As Chris Bumbray noted in his original review: “The last act is deadly. It begins to overstay its welcome, but in many ways, this feels like a calculation by Aster. I'm not sure he even wants you to like the last part of the movie.” That comment, buried among a sea of baffled takes, might be the most honest summary of Beau Is Afraid's problem. It wasn't misunderstood. It was intentionally impenetrable.
It's a pattern Aster seems unwilling—or unable—to break. His latest film Eddington, which screened at the Fantasia International Film Festival in July 2025, is also catching heat for its bloated final act. Bumbray again: “Ari Aster's Eddington is half of a great film… but the film goes so wildly off the rails in its final hour that it undoes nearly everything that made its riveting first half work.”
That's a brutal sentence. But it's not inaccurate. There's something almost self-destructive in Aster's recent work—a stubborn refusal to wrap the chaos in structure, or offer audiences any rope once the descent begins. In Hereditary, that chaos felt earned. In Midsommar, it felt orchestrated. But in Beau Is Afraid and Eddington, it's just… noise. Artful, brilliant, but noise nonetheless.

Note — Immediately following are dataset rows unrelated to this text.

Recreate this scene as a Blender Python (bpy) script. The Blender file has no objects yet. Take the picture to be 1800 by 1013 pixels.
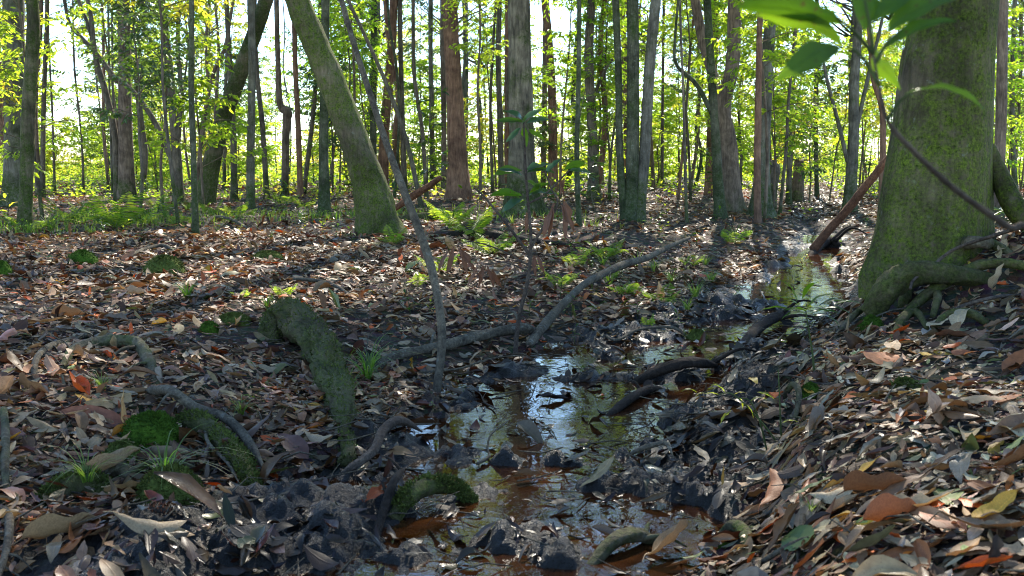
import bpy, math, random
import numpy as np
from mathutils import Vector, Matrix

R = math.radians
rng = np.random.default_rng(7)
random.seed(7)
SC = bpy.context.scene
COL = SC.collection

# ------------------------------------------------------------------ camera model
CAMH = 1.15
FPX = 1750.0
HOR = 280.0
PITCH = math.atan((506.5 - HOR) / FPX)
CAM = np.array([0.0, 0.0, CAMH])


def ray(px, py):
    dx, dy = (px - 900.0) / FPX, -(py - 506.5) / FPX
    c, s = math.cos(PITCH), math.sin(PITCH)
    return np.array([dx, c + dy * s, -s + dy * c])


def at(px, py, Y):
    d = ray(px, py)
    return CAM + d * (Y / d[1])


def proj(p):
    x, y, z = p[0], p[1], p[2] - CAMH
    c, s = math.cos(PITCH), math.sin(PITCH)
    dz = y * c - z * s
    return 900 + FPX * x / dz, 506.5 - FPX * (y * s + z * c) / dz


# ------------------------------------------------------------------ noise
def _hash(ix, iy, seed):
    h = (ix.astype(np.int64) * 374761393 + iy.astype(np.int64) * 668265263 + seed * 974634777) & 0xFFFFFFFF
    h = ((h ^ (h >> 13)) * 1274126177) & 0xFFFFFFFF
    return ((h ^ (h >> 16)) & 0xFFFF) / 65535.0


def vnoise(x, y, seed=0):
    x = np.asarray(x, float); y = np.asarray(y, float)
    ix, iy = np.floor(x), np.floor(y)
    fx, fy = x - ix, y - iy
    u = fx * fx * fx * (fx * (fx * 6 - 15) + 10); v = fy * fy * fy * (fy * (fy * 6 - 15) + 10)
    a, b = _hash(ix, iy, seed), _hash(ix + 1, iy, seed)
    c, d = _hash(ix, iy + 1, seed), _hash(ix + 1, iy + 1, seed)
    return (a * (1 - u) + b * u) * (1 - v) + (c * (1 - u) + d * u) * v


def fbm(x, y, seed=0, oct=4, gain=.5):
    s, amp, tot = 0, 1.0, 0
    for i in range(oct):
        s = s + amp * (vnoise(x * 2 ** i + 17.3 * i, y * 2 ** i - 9.1 * i, seed + i) - .5)
        tot += amp; amp *= gain
    return s / tot


def sm(a, b, x):
    t = np.clip((x - a) / (b - a), 0, 1)
    return t * t * (3 - 2 * t)


# ------------------------------------------------------------------ terrain
_ch = []
for px, py in ((640, 1100), (690, 1000), (800, 935), (900, 880), (985, 800), (1030, 730), (1130, 668), (1280, 605), (1370, 560), (1400, 505), (1425, 455), (1445, 425)):
    d = ray(px, py); t = -CAMH / d[2]
    _ch.append((d * t)[:2])
_ch = [np.array([-1.2, -4.0])] + _ch + [np.array([5.6, 19.0]), np.array([9.0, 30.0])]
CH = np.array(_ch)
BARS = []
for x0_, y0_, x1_, y1_, hw_, hh_ in ((600, 800, 925, 815, .18, .075), (1120, 860, 1240, 790, .22, .10), (640, 905, 830, 872, .12, .07), (930, 775, 1030, 768, .06, .05), (1010, 668, 1190, 668, .17, .10), (1215, 655, 1330, 622, .16, .10),
                                     (330, 985, 560, 905, .34, .09), (560, 985, 640, 960, .10, .06), (900, 960, 1050, 930, .10, .07), (1300, 560, 1330, 540, .3, .09), (1330, 690, 1400, 640, .2, .08), (1180, 740, 1300, 700, .12, .05), (740, 975, 860, 955, .09, .04), (1000, 885, 1075, 860, .09, .04), (860, 905, 910, 930, .07, .035), (960, 985, 1010, 1000, .09, .035), (880, 735, 960, 728, .08, .05)):
    q_ = []
    for a_, b_ in ((x0_, y0_), (x1_, y1_)):
        d_ = ray(a_, b_); q_.append((d_ * (-CAMH / d_[2]))[:2])
    BARS.append((q_[0], q_[1], hw_, hh_))
TREE_XY = at(1637, 470, 5.75)[:2]


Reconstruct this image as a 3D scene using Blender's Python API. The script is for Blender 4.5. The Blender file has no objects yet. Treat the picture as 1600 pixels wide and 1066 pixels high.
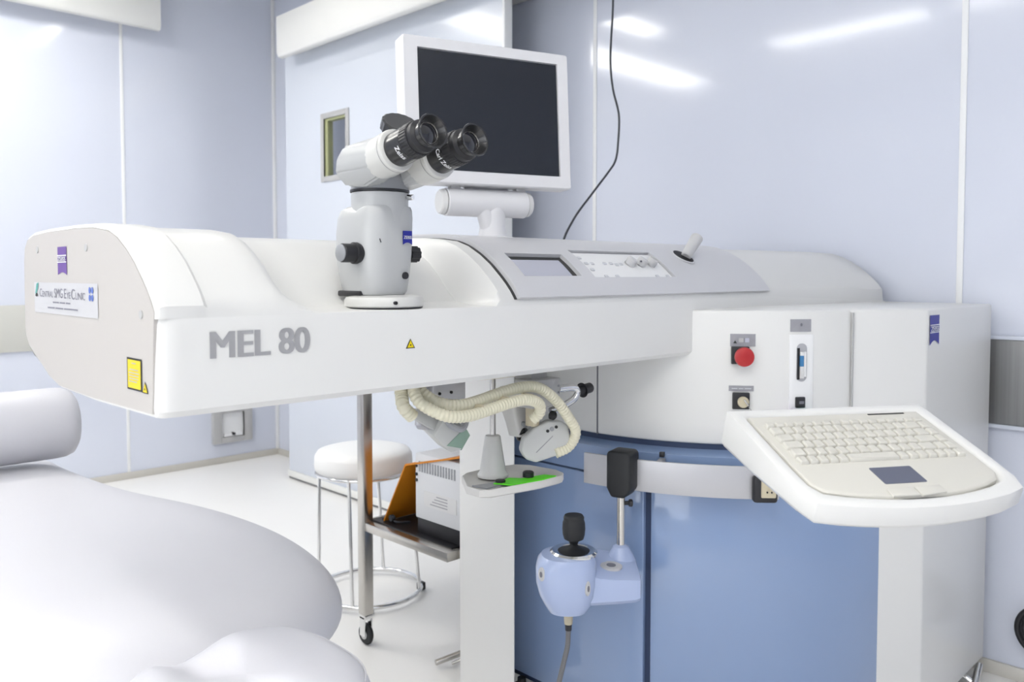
import bpy, bmesh, math, random
from mathutils import Vector, Matrix
random.seed(4)
C = bpy.context.scene.collection
PI = math.pi
# ------------------------------------------------------------------ camera, world, exposure
cam_d = bpy.data.cameras.new('camera'); cam = bpy.data.objects.new('camera', cam_d); C.objects.link(cam)
YAW, PITCH = math.radians(45.33), math.radians(2.4)
cam.location = (0, 0, 1.2)
cam.rotation_euler = (PI/2 - PITCH, 0, YAW - PI/2)
cam_d.sensor_width = 36.0; cam_d.lens = 1295.0/1600*36.0
cam_d.shift_y = -0.0317; cam_d.clip_start = 0.05
cam_d.dof.use_dof = True; cam_d.dof.focus_distance = 1.6; cam_d.dof.aperture_fstop = 5.6
bpy.context.scene.camera = cam
world = bpy.data.worlds.new('world'); bpy.context.scene.world = world; world.use_nodes = True
world.node_tree.nodes['Background'].inputs[0].default_value = (0.9, 0.94, 1, 1)
world.node_tree.nodes['Background'].inputs[1].default_value = 0.3
vs = bpy.context.scene.view_settings
vs.view_transform = 'Standard'; vs.look = 'None'; vs.gamma = 1; vs.use_curve_mapping = False
vs.exposure = 0.0
LIGHT = 14.6

# ------------------------------------------------------------------ materials
def mat(name, col, rough=.4, metal=0, coat=0, bump=0, bscale=200, var=.02, emit=0, spec=.5, stretch=None, trans=0, vscale=3):
    m = bpy.data.materials.new(name); m.use_nodes = True
    nt = m.node_tree; b = nt.nodes['Principled BSDF']
    b.inputs['Base Color'].default_value = (*col, 1); b.inputs['Roughness'].default_value = rough
    b.inputs['Metallic'].default_value = metal; b.inputs['Coat Weight'].default_value = coat
    b.inputs['Coat Roughness'].default_value = .06; b.inputs['Specular IOR Level'].default_value = spec
    if trans: b.inputs['Transmission Weight'].default_value = trans; b.inputs['IOR'].default_value = 1.2
    if emit:
        b.inputs['Emission Color'].default_value = (*col, 1); b.inputs['Emission Strength'].default_value = emit
    tc = nt.nodes.new('ShaderNodeTexCoord'); mp = nt.nodes.new('ShaderNodeMapping')
    nt.links.new(tc.outputs['Object'], mp.inputs[0])
    if stretch: mp.inputs['Scale'].default_value = stretch
    if var:
        n = nt.nodes.new('ShaderNodeTexNoise'); n.inputs['Scale'].default_value = vscale; n.inputs['Detail'].default_value = 3
        mx = nt.nodes.new('ShaderNodeMix'); mx.data_type = 'RGBA'
        mx.inputs['A'].default_value = (*[c*(1-var) for c in col], 1); mx.inputs['B'].default_value = (*[min(1, c*(1+var)) for c in col], 1)
        nt.links.new(mp.outputs[0], n.inputs['Vector']); nt.links.new(n.outputs['Fac'], mx.inputs['Factor'])
        nt.links.new(mx.outputs['Result'], b.inputs['Base Color'])
    if bump:
        n2 = nt.nodes.new('ShaderNodeTexNoise'); n2.inputs['Scale'].default_value = bscale
        bp = nt.nodes.new('ShaderNodeBump'); bp.inputs['Strength'].default_value = bump; bp.inputs['Distance'].default_value = .002
        nt.links.new(mp.outputs[0], n2.inputs['Vector']); nt.links.new(n2.outputs['Fac'], bp.inputs['Height'])
        nt.links.new(bp.outputs['Normal'], b.inputs['Normal'])
    return m
M_WALL = mat('pale_blue_laminate', (.69, .725, .825), .12, coat=.35, var=.03, vscale=.8, bump=.03, bscale=6)
M_DOOR = mat('pale_blue_door_laminate', (.66, .70, .775), .2, coat=.2, var=.02, vscale=.8)
M_TRIM = mat('white_joint_strip', (.88, .89, .9), .35)
M_HEAD = mat('cream_painted_metal', (.86, .86, .83), .35)
M_FLOOR = mat('warm_white_vinyl_floor', (.93, .92, .90), .35, var=.02, vscale=2, bump=.03, bscale=30)
M_CEIL = mat('white_ceiling', (.94, .94, .93), .7)
M_SKIRT = mat('beige_skirting', (.62, .60, .55), .45)
M_BANDA = mat('greige_bumper_band', (.60, .60, .56), .4)
M_BANDB = mat('brushed_steel_band', (.30, .30, .30), .38, metal=.75, stretch=(1, 60, .6), var=.25, vscale=2)
M_LAMP = mat('light_diffuser', (1, .98, .935), .5, emit=LIGHT, var=0)
M_WHITE = mat('white_lacquered_metal', (.765, .765, .75), .3, coat=.15, var=.008)
M_HOOD = mat('white_hood_lacquer', (.74, .74, .725), .32, coat=.15, var=.006)
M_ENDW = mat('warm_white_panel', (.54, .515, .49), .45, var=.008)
M_SILVER = mat('silver_grey_panel', (.64, .64, .66), .35, metal=.15, var=.01)
M_SCREENL = mat('lavender_grey_display', (.50, .51, .60), .15, coat=.4)
M_PLATE = mat('white_membrane_panel', (.84, .845, .85), .35, var=.01)
M_BTN = mat('pale_grey_button', (.62, .63, .66), .4)
M_KNOBG = mat('light_grey_knob', (.55, .55, .56), .4)
M_BLUE = mat('blue_lacquer', (.235, .33, .53), .22, coat=1, var=.015)
M_BLUEL = mat('light_blue_plastic', (.41, .49, .71), .25, coat=.3, var=.015)
M_DARKB = mat('dark_seam', (.03, .05, .11), .6)
M_ALU = mat('satin_aluminium', (.50, .50, .52), .42, metal=.45, var=.02)
M_BLACK = mat('black_plastic', (.012, .012, .015), .42)
M_GLOSSB = mat('black_anodised_metal', (.018, .018, .02), .25, coat=.3)
M_RUBB = mat('black_rubber', (.010, .011, .013), .55)
M_RED = mat('red_plastic', (.42, .015, .018), .35)
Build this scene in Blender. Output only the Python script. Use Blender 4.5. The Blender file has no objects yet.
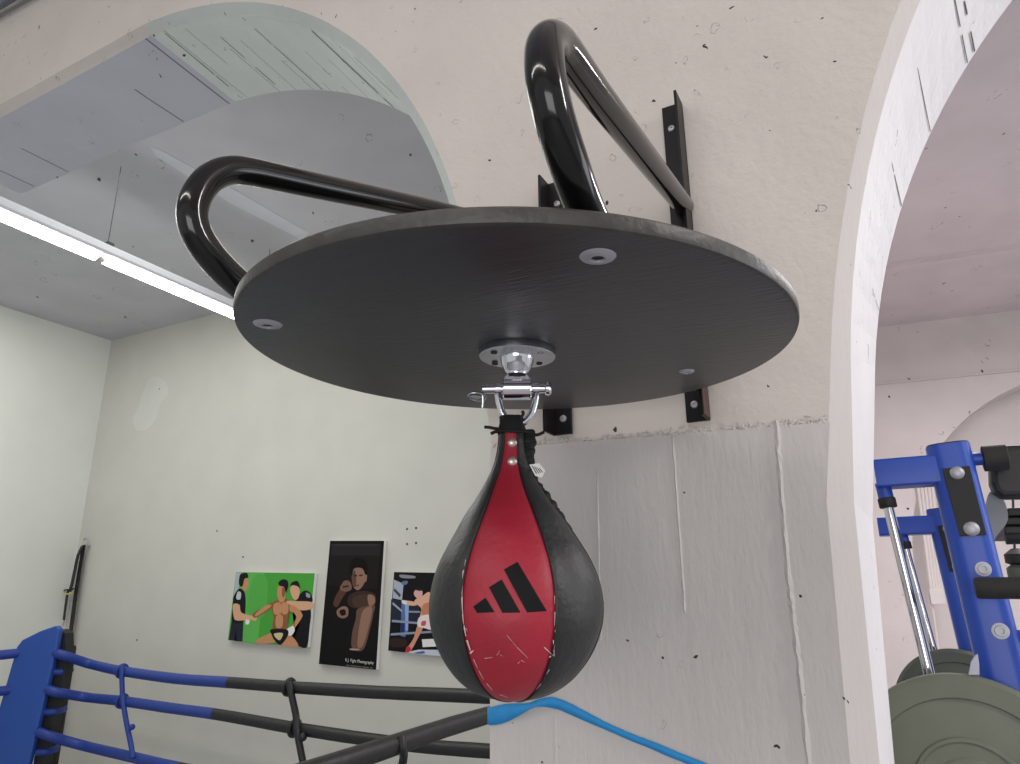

And maybe that's the point. Maybe Aster, like Lynch before him, doesn't want consensus. He wants endurance. Those who stay for the whole ride, broken or not, are the ones who matter.
But here's the catch—unlike Lynch, whose ambiguity often masks deeply controlled craftsmanship, Aster seems increasingly trapped in his own hall of mirrors. And if even he's now wondering if he “lost” the audience by design, it's fair to ask whether his long-form dread has outgrown the screen.
There's a fine line between bold and bloated. Aster used to dance it with elegance. Lately, he's been stomping all over it.
Still, he's not out. Few directors even get the shot to fail this big—twice. That tells you the industry hasn't given up on him, and neither should we. But it might be time for Aster to start editing with the audience in mind again. Not for their approval—but for their presence.
Because you can't make a film that loses money, alienates your core, and collapses in the final reel… and expect to do it a third time. Even A24 has to balance the ledger.